Here is the emblematic quotation from FAIR’s document on Canada’s attitude to governance and the release of information:

From 2004 to 2007 Canada Public Service Agency reported annual statistics on the implementation of the Treasury Board Policy on the Prevention and Resolution of Harassment in the Workplace. [Note: This is the kind of treatment faced by whistleblowers like Joanna Gualtieri, Brian McAdam and Robert Read, the petty tactics that make a workplace as unpleasant as possible and ensure that careers are stalled.] These reveal a gradually worsening situation, until in 2008 the agency simply stopped issuing these reports.

This is not a unique instance of closing off access to unwelcome news. Nor is the problem restricted to the federal government. At all levels, our governments seem to be running on the motto “Don’t ask, don’t tell.”

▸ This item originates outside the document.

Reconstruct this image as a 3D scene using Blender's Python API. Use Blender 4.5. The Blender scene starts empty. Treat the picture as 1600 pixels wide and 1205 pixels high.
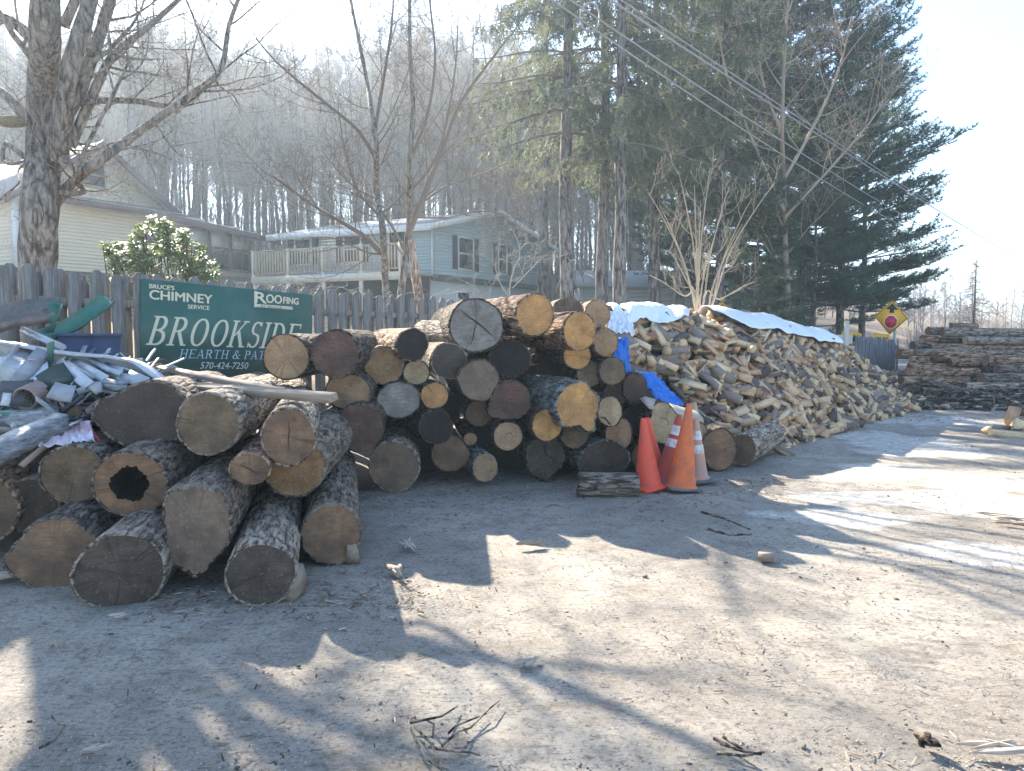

Could it be that potential whistleblowers are genuinely afraid of physical repercussions? That seems unlikely in Canada. The RCMP has been accused of a great many things in recent years—thanks in part to a small host of leakers and whistleblowers—but I do not believe that anyone, even Randy Quaid, suspects them or CSIS of carrying out political assassinations. A whistleblower certainly faces dismissal here. Lawsuits are always possible. Life can become very unpleasant indeed. But it is unlikely that anyone will be waterboarded or executed for speaking up.

The larger question is: why do we, the public, allow this culture of silence and intimidation to thrive? Why has official Ottawa been able to keep the vast majority of its employees quiescent and obedient in the face of an ever-more-muffling fog of obfuscation and ignorance?

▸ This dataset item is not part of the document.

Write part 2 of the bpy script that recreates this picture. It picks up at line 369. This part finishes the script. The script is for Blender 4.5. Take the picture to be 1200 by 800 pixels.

They could not get away with this if the public seemed to care. But it does not. Perhaps terminal cynicism has set in, a sense that dirty laundry aired is just business as usual. Whatever the reason or reasons, only a minority of voters appear to focus on the issues of transparency and honesty. Just a few months ago, Canada’s minister of international cooperation admitted that she had fibbed to the House of Commons—that she was the one who changed a document to justify cutting funding for the charity KAIROS. That used to be called contempt of Parliament, a pretty serious charge. Last month, the voters of Durham returned Bev Oda to office with a whopping majority.

So for this issue, it may not matter all that much which party is in power in Ottawa. Once governments have acquired new powers, they are notoriously reluctant to relinquish them, which is why Homeland Security in the United States has not withered away during the presidency of Barack Obama.

Moreover, while Americans take umbrage over nasty revelations about their friends, Canadians seem to disapprove of blowing the whistle against anyone. South of the border, Republicans can be very protective of their allies’ personal and financial history; some Democrats seemed to feel that Bill Clinton’s shenanigans were nobody’s business. But Canadians are more likely to feel discomfort with revelations about any party, any company, any person. Our recent political history suggests that a surprising number of us do not mind straightforward abuse—especially in a political ad or debate—but we instinctively cringe at hearing a secret.

Perhaps this should not be a surprise. The citizens of many other countries are rioting in the streets for the right to free elections; over the past few months, untold numbers of Canadians whined about having to vote yet again—after only three years of freedom from the burden of casting a ballot. Since marking an X does not really tax anyone’s strength, presumably they resented the hard work of having to absorb information and think about how to cast that vote.

It is really no wonder, in such an environment, that most Canadians hesitate to come forward and sound the alarm about corruption, lying or waste. More information is likely to provoke not just indifference, but outright hostility. Where so much of the population despises the privilege of staying informed, there will always be the temptation to shoot the messenger.

Suanne Kelman is professor emerita of the School of Journalism at Ryerson University. She is the author of All in the Family: A Cultural History of Family Life (Viking, 1998).